Deux facteurs déterminent essentiellement le succès d'un projet 10Base-T1L : la bonne utilisation des données et la sécurité des réseaux. Une fois engagés dans les méandres du déploiement opérationnel d'une infrastructure 10Base-T1L, les ingénieurs peuvent aisément oublier le motif de sa mise en œuvre pour se consacrer au fonctionnement des équipements connectés (capteurs, par exemple) et aux flux de données envoyés aux systèmes chargés d'analyser les données.

Il convient ici de souligner que le principal risque pesant sur le déploiement d'un projet 10Base-T1L ne se situe pas au niveau des équipements connectés (endpoints) proprement dits ni au niveau de l'infrastructure physique. Dans la plupart des cas, le problème se trouve en aval, lorsque les dispositions prises ne permettent pas de traiter et d'utiliser les données issues d'équipements tout juste connectés.

En résumé, les ingénieurs industriels qui se lancent dans un projet 10Base-T1L doivent se poser les questions suivantes :

- Quel type d'information vais-je extraire des données collectées par les capteurs et les autres équipements connectés ?

- Comment les données seront-elles intégrées aux systèmes de contrôle de mon entreprise ?

- Le format des données provenant des équipements connectés est-il compatible, ou faut-il le convertir ?

- Comment les informations pertinentes fournies par l'analyse des données permettront-elles d'améliorer les processus ou les systèmes ?

La seconde problématique cruciale à laquelle l'ingénieur doit faire face concerne la sécurité. La nature des menaces varie de façon considérable dès lors que les équipements connectés le sont via un réseau 10Base-T1L. Jusqu'à présent, c'est-à-dire tant que les équipements connectés le sont sur une boucle de courant 4-20 mA, l'absence de connectivité complexe limite les risques d'attaque. En raison du haut niveau de connectivité offert par la norme 802.3cg - avec notamment une adresse IP par nœud -, chaque équipement connecté est vulnérable aux attaques lancées à distance par l'intermédiaire du réseau de l'entreprise.

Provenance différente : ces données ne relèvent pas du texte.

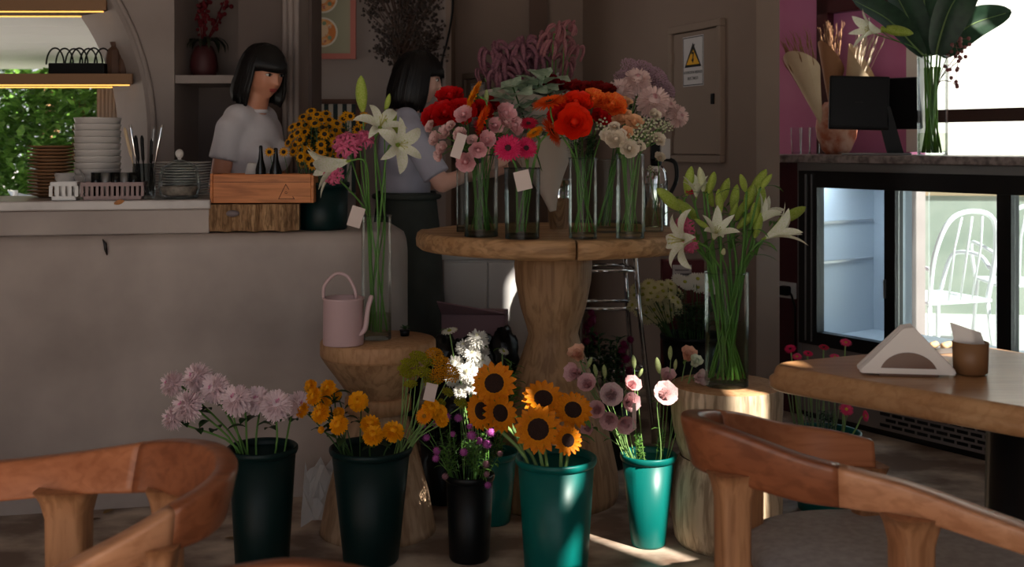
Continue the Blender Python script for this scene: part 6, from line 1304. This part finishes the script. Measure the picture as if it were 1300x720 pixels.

Lorsqu'une usine déploie la norme 10Base-T1L, le pare-feu physique intégré - dont la mission est d'isoler du réseau les équipements connectés par une boucle de courant 4-20 mA ou le protocole HART - disparaît purement et simplement. Autrement dit, chaque nœud et l'infrastructure réseau proprement dite doivent être sécurisés grâce à la mise en œuvre des technologies d’authentification sécurisée des appareils au moyen d'identifiants chiffrés, de chiffrement des échanges de données et de pare-feu pour empêcher des entités extérieures d'accéder à des appareils sécurisés.